Three things:
- Comments
- Comments
- Comments
Did I mention "comments"?
Update: Seriously? This negative a reaction to the idea that well-commented code is a valid indicator of a good and experienced (I'd add professional) developer?
Did I accidentally log in to the Bizarro StackOverflow or something? I have a question for all the down-voters:
If a job candidate submitted a code sample that included no comments whatsoever, would you conclude a) the candidate is the most brillant programmer in history, or b) the candidate has never worked in a professional code shop?
Remember that the original question was (to paraphrase) "what single feature of code lets you best evaluate a developer's ability and experience?", not "do the most awesomest programmers need to use comments or not?"
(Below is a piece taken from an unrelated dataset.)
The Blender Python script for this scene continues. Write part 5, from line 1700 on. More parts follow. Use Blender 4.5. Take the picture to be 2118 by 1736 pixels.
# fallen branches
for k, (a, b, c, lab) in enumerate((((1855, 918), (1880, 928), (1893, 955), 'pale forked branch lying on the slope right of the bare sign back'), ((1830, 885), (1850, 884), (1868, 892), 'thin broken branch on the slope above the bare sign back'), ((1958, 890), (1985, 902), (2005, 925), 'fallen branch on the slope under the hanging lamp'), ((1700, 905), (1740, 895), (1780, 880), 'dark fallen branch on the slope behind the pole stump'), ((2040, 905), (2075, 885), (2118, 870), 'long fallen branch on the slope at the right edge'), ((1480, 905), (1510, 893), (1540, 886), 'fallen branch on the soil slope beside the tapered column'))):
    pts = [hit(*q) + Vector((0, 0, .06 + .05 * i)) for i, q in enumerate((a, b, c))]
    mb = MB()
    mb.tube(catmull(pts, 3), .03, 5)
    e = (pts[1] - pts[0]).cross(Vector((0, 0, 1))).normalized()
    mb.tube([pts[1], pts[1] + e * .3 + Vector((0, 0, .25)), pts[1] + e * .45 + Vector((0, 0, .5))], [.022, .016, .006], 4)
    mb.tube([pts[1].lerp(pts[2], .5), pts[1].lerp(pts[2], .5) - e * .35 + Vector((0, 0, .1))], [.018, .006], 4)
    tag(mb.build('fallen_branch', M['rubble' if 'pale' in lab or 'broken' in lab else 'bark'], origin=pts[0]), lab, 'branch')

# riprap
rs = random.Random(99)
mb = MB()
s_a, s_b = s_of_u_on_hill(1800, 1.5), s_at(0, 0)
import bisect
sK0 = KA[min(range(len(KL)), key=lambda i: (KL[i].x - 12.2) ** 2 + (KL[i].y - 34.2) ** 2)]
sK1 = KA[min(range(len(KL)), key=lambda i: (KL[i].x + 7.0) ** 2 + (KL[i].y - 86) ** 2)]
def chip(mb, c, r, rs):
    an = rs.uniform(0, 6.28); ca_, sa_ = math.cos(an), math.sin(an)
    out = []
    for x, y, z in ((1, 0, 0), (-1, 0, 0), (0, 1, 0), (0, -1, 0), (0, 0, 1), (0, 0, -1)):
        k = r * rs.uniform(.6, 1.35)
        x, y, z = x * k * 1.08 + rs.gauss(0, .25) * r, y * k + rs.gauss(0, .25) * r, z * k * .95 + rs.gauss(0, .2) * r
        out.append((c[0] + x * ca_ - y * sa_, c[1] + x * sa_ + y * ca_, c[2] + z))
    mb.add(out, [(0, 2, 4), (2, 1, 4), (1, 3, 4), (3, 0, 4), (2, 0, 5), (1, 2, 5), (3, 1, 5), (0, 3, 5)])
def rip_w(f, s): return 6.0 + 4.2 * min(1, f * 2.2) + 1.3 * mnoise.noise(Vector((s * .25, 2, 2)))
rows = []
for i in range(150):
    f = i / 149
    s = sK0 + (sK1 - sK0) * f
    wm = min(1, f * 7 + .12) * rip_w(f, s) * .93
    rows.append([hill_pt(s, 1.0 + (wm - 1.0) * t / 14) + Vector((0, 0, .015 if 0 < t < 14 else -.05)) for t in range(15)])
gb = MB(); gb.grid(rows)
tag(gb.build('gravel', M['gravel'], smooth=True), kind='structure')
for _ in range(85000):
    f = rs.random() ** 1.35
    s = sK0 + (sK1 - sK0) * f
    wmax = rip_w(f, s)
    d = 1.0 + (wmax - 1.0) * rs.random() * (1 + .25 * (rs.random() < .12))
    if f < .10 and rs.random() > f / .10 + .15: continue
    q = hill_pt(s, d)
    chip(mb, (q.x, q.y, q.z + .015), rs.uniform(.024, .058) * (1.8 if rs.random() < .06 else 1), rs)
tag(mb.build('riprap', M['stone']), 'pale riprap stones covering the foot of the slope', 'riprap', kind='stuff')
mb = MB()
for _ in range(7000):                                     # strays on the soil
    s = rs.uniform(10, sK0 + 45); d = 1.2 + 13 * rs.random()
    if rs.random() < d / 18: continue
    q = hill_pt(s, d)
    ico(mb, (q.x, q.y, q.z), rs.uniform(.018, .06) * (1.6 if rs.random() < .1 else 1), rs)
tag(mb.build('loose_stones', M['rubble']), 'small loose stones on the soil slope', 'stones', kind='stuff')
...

Update 2: So far, my favorite comment on why comments (in code) are bad is this one from Tom Cabanski:
Inexperienced programmers read the
comments and get fooled.
I never thought of it this way. I'm going to stop putting comments in my code, and I'm also going to stop giving my variables descriptive names, since the names (which are just a convention not enforced by the compiler) might fool inexperienced programmers. And no more documentation of any kind, since that might fool inexperienced programmers too.
It's weird, though, because I always thought that the whole point of comments/naming conventions/documentation etc. was to help other programmers understand what your code is doing and why (as well as why you're not doing it some other way). I guess the great ones just don't need crutches like this.